Easy way to integrate over region in first quadrant between circles

Question

The integral in question is $$ \iint\limits_D x \ dA$$ where $D$ is the region in the first quadrant lying between circles $x^2+y^2=4$ and $x^2+y^2=2x$.

Changing to polar coordinates I get $$\int_0^{\pi/2} \!\!\int_{2\cos{\theta}}^2 r^2\cos\theta \ dr \ d\theta = \frac{8}{3} \int_0^{\pi/2} \cos\theta-\cos^4\theta \ d\theta$$

Is there any way I can calculate this result without integrating $\cos^4\theta$? I wonder if there are any geometric solutions that avoid polar coordinates completely.

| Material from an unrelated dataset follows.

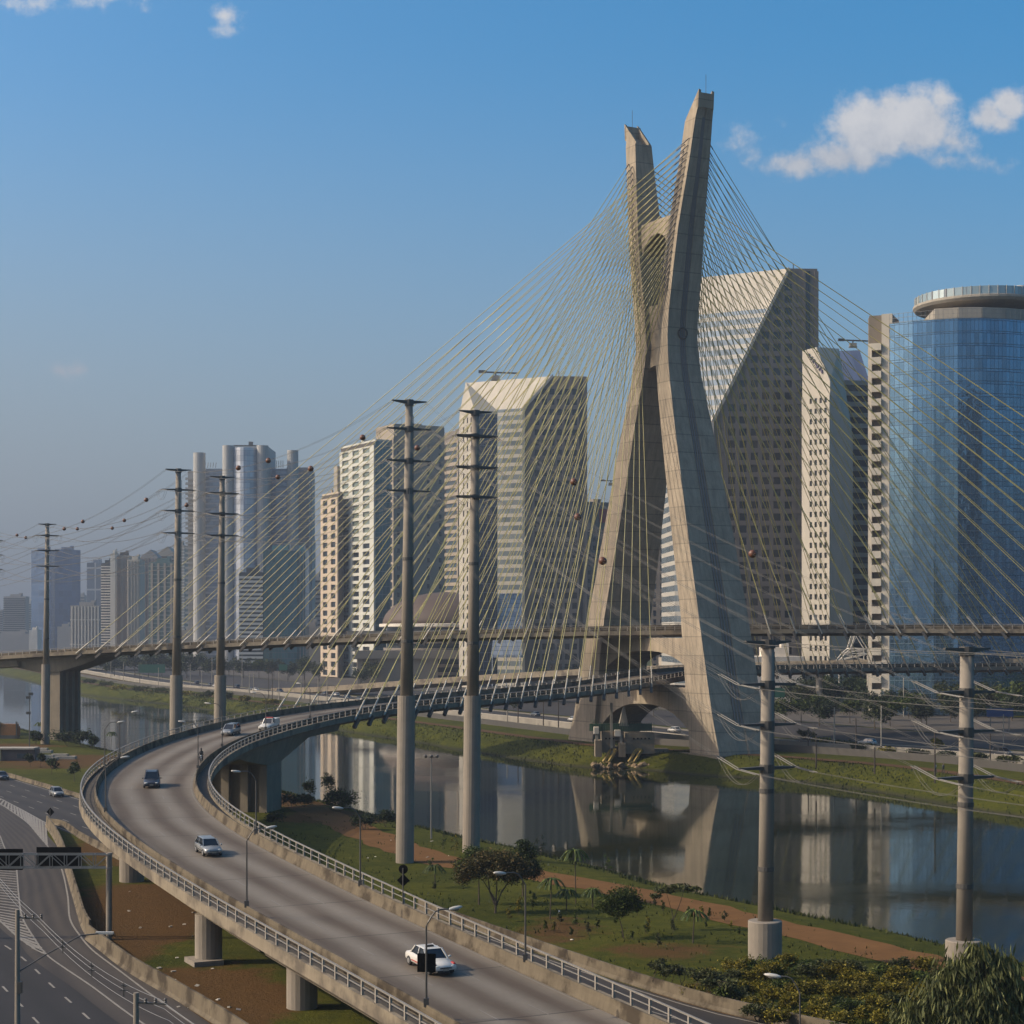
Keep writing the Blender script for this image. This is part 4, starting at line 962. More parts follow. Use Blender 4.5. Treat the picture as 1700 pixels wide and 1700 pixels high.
# its lower left wing with the pyramid roof, and the roof-cleaning crane
C2 = Vector(((788 - CX) * 838 / F, 838, 0)); W2 = Bld('office_tower', 'slender wing with pyramid roof and narrow windows left of the sloping-roof tower', C2)
dl, dr = Vector((-.78, .63, 0)), Vector((.99, .12, 0)); a = on_line(C2, dl, 763); b = on_line(C2, dr, 826); zt = zpx(682, 838)
P = [C2, C2 + dr * b, C2 + dr * b + dl * a, C2 + dl * a]; mb = MB(); mb.prism([(p.x, p.y) for p in P], 0, zt); W2.part(mb, 'wall', M['stone'])
ap = P[3] + dr * 3; mb = MB(); av = Vector((ap.x, ap.y, zpx(634, 845)))
for p, q in zip(P, P[1:] + P[:1]): mb.quad([(p.x, p.y, zt), (q.x, q.y, zt), tuple(av)])
W2.part(mb, 'roof', M['stone'])
W2.facade(P[3], -dl, a, 6, zt - 2, 3, 28, .34, .62, M['stone'], M['window'], .35, 1.6, .6, budget=84)
mb = MB(); c = C2 + dr * (b / 2) - Vector((-dr.y, dr.x, 0)) * .2; mb.box((c.x, c.y, zt / 2), (b * .95, .4, zt - 3), math.atan2(dr.y, dr.x)); W2.part(mb, 'glazed_front', glass_wall('blue_grey_glass', (0.05, 0.07, 0.10), dx=1.6, dz=4, metal=.6)); W2.done()
# sloping glass canopy at its foot
mb = MB(); q = [at(815, 1088, 835), at(866, 1088, 835), at(866, 985, 846), at(828, 985, 846)]; mb.loft([[p, p + Vector((.6, 1.2, 0)), p + Vector((.6, 1.2, -1)), p + Vector((0, 0, -1))] for p in (q[0], q[1])]); mb.quad(q)
for x in (.05, .5, .95): p = q[0].lerp(q[1], x); mb.tube([(p.x, p.y, 1), p], .3, 6)
tag(mb.build('glass_canopy', glass_wall('canopy_glass', (0.34, 0.36, 0.38), dx=2, dz=2, rough=.3, metal=.15, band=0)), 'sloping pale glass canopy at the foot of the sloping-roof tower', 'canopy')
def roof_crane(p, s, label, flip=1):
    e = empty('roof_crane', tuple(p), label, 'roof crane'); mb = MB(); mb.box((0, 0, 1.2 * s), (3.2 * s, 2.4 * s, 1.6 * s)); mb.box((0, 0, .2 * s), (3.8 * s, 2 * s, .4 * s)); mb.build('cab', M['conc_pale'], e)
    mb = MB(); mb.beam((-7 * s * flip, 0, 3.6 * s), (9 * s * flip, 0, 3.0 * s), .7 * s, .6 * s); mb.beam((-7 * s * flip, 0, 3.7 * s), (-4 * s * flip, 0, 3.6 * s), 1.4 * s, 1.1 * s); mb.build('jib', M['steel'], e)
    mb = MB(); mb.tube([(0, 0, 2 * s), (0, 0, 3.4 * s)], .3 * s, 8); mb.build('mast', M['steel'], e); return e
roof_crane(at(823, 632, 846), 1.15, 'roof-cleaning crane on the top edge of the sloping-roof tower')
roof_crane(at(1416, 577, 640), .75, 'roof-cleaning crane on the white tower beside the balcony column')
roof_crane(at(1014, 806, 905), .7, 'small roof crane on the brown building left of the bridge tower')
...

Edit: rectangular coordinates, too easy...

Answer 1

Let $D_1$ be the region described by $x^2+y^2 \le 4,\, x\ge 0,\, y \ge 0$ and $D_2$ the region $(x-1)^2+y^2 \le 1, \, y \ge 0$. \begin{gather*} \iint_{D}x\, dA = \iint_{D_1}x\, dA -\iint_{D_2}x\, dA =\\[2ex] \int_{0}^{2}\left(\int_{0}^{\sqrt{4-y^2}}x\, dx\right)\, dy - \int_{0}^{1}\left(\int_{1-\sqrt{1-y^2}}^{1+\sqrt{1-y^2}}x\, dx\right)\, dy = \\[2ex] \dfrac{1}{2}\int_{0}^{2}(4-y^2)\, dy - \int_{0}^{1}2\sqrt{1-y^2}\, dy = \dfrac{8}{3}-\dfrac{\pi}{2}. \end{gather*} where the last integral can be interpreted as the area of a half unit circle.

Answer 2

With the fundamental identity and the double angle sine formula:

$\cos^4\theta=\cos^2\theta(1-\sin^2\theta)=\cos^2\theta-\frac{1}{2}\sin^2(2\theta)$

Further you might use the double angle cosine formula:

$\cos^2\theta=\frac{1}{2}(1+\cos(2\theta))$

$\sin^2(2\theta)=\frac{1}{2}(1-\sin(4\theta))$

... and you have reduced your integral to simple sine and cosine

Answer 3

The integral $$ I = \displaystyle\int_0^{\frac \pi 2} \cos^4 \theta = \displaystyle\int_0^{\frac \pi 2} \cos^4 \left(\frac \pi 2 - \theta\right) = \displaystyle\int_0^{\frac \pi 2} \sin^4 \theta $$ Note then that $$ 2I = \displaystyle\int_0^{\frac \pi 2} \cos^4 \theta + \sin^4 \theta $$ Now, a little bit of insight, and we see that: $$ \cos^4 \theta + \sin^4 \theta = \frac{\cos 4\theta + 3}4 $$ So it turns into: $$ 2I = \displaystyle\int_0^{\frac \pi 2} \frac{\cos 4\theta + 3}4 $$ Surely this is an easier integral to solve. Upon request, I can derive the identity above.